## Dataset excerpt
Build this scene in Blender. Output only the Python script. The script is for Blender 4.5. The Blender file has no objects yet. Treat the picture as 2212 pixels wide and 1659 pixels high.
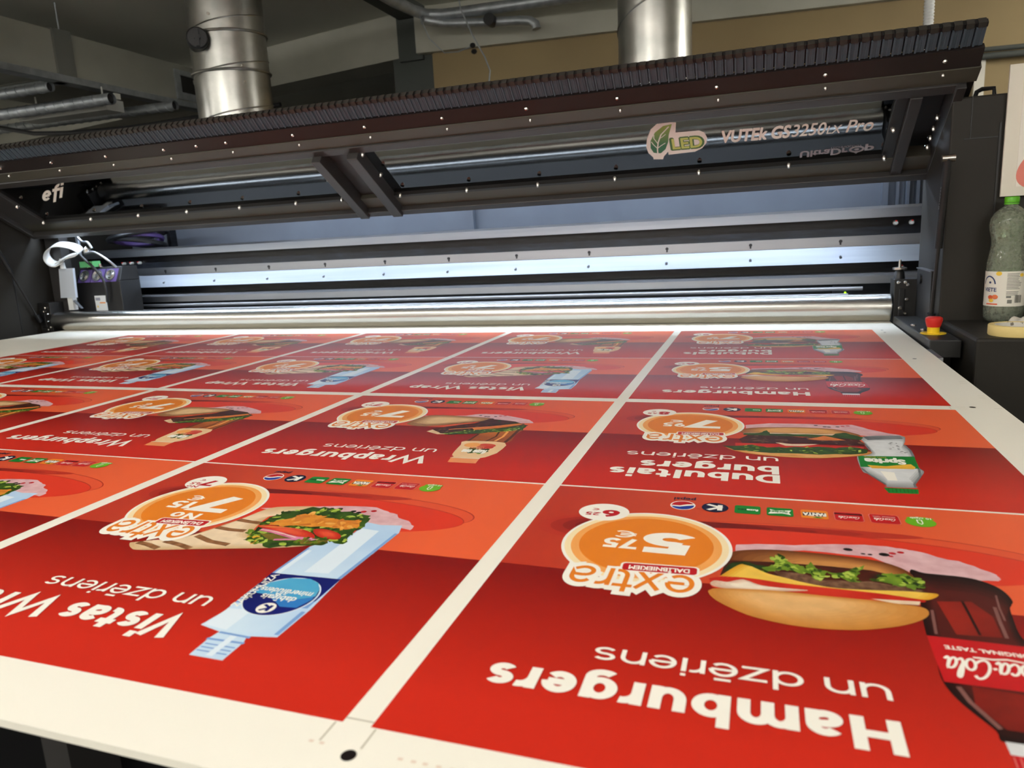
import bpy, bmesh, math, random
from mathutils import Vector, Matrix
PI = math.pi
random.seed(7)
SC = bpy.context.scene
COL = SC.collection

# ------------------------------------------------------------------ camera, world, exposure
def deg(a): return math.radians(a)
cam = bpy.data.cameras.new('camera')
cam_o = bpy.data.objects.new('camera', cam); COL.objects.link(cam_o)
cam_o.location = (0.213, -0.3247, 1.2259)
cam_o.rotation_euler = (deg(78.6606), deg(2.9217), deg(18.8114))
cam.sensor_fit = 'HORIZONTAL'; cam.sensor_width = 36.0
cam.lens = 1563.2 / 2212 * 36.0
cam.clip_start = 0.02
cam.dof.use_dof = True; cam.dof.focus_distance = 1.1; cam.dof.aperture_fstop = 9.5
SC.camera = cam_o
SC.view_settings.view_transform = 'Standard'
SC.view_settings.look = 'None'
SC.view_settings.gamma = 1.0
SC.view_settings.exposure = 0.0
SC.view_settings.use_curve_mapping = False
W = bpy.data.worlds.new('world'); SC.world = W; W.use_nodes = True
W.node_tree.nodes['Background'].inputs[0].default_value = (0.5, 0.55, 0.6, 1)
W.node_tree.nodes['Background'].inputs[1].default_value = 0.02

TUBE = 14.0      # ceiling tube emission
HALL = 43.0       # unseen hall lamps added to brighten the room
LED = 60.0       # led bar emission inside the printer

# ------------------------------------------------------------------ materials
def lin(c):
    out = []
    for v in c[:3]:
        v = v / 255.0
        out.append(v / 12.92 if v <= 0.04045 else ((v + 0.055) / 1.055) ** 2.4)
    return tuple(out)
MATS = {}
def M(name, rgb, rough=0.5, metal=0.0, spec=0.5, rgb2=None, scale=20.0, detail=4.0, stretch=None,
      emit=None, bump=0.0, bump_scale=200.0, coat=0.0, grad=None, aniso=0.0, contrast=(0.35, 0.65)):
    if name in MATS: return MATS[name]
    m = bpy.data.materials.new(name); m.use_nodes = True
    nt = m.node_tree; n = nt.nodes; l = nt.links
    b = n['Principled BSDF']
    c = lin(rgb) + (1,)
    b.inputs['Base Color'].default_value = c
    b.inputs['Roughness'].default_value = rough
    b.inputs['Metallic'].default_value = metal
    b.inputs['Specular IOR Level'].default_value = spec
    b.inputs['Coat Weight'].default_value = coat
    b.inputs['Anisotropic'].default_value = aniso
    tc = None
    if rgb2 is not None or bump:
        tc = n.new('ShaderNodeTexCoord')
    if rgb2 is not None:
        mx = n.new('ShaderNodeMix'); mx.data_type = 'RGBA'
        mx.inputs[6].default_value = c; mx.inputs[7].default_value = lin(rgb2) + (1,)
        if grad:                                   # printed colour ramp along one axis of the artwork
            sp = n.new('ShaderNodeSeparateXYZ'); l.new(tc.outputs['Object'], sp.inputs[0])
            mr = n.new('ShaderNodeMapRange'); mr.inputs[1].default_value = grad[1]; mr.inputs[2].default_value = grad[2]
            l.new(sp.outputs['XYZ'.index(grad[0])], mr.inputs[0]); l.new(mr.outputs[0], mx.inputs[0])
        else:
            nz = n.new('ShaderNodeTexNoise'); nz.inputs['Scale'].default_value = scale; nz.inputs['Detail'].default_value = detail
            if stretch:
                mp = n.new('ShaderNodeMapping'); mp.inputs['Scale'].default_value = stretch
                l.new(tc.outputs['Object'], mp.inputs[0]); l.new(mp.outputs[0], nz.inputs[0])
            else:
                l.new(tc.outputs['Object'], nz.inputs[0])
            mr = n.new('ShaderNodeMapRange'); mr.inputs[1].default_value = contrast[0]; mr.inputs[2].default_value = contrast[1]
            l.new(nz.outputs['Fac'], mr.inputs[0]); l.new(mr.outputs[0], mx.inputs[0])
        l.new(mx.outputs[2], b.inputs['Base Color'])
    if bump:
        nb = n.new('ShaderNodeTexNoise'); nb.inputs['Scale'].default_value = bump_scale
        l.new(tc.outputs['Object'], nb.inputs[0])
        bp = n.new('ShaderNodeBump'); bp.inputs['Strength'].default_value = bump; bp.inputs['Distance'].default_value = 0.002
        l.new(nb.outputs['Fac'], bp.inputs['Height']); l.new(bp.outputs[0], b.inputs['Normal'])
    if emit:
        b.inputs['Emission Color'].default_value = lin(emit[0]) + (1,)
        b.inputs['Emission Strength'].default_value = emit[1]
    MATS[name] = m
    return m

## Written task
Leave out the pictures and repeat exactly the lines from the start of the material through the line that contains "inside the printer", both included.

## Reply
Build this scene in Blender. Output only the Python script. The script is for Blender 4.5. The Blender file has no objects yet. Treat the picture as 2212 pixels wide and 1659 pixels high.
import bpy, bmesh, math, random
from mathutils import Vector, Matrix
PI = math.pi
random.seed(7)
SC = bpy.context.scene
COL = SC.collection

# ------------------------------------------------------------------ camera, world, exposure
def deg(a): return math.radians(a)
cam = bpy.data.cameras.new('camera')
cam_o = bpy.data.objects.new('camera', cam); COL.objects.link(cam_o)
cam_o.location = (0.213, -0.3247, 1.2259)
cam_o.rotation_euler = (deg(78.6606), deg(2.9217), deg(18.8114))
cam.sensor_fit = 'HORIZONTAL'; cam.sensor_width = 36.0
cam.lens = 1563.2 / 2212 * 36.0
cam.clip_start = 0.02
cam.dof.use_dof = True; cam.dof.focus_distance = 1.1; cam.dof.aperture_fstop = 9.5
SC.camera = cam_o
SC.view_settings.view_transform = 'Standard'
SC.view_settings.look = 'None'
SC.view_settings.gamma = 1.0
SC.view_settings.exposure = 0.0
SC.view_settings.use_curve_mapping = False
W = bpy.data.worlds.new('world'); SC.world = W; W.use_nodes = True
W.node_tree.nodes['Background'].inputs[0].default_value = (0.5, 0.55, 0.6, 1)
W.node_tree.nodes['Background'].inputs[1].default_value = 0.02

TUBE = 14.0      # ceiling tube emission
HALL = 43.0       # unseen hall lamps added to brighten the room
LED = 60.0       # led bar emission inside the printer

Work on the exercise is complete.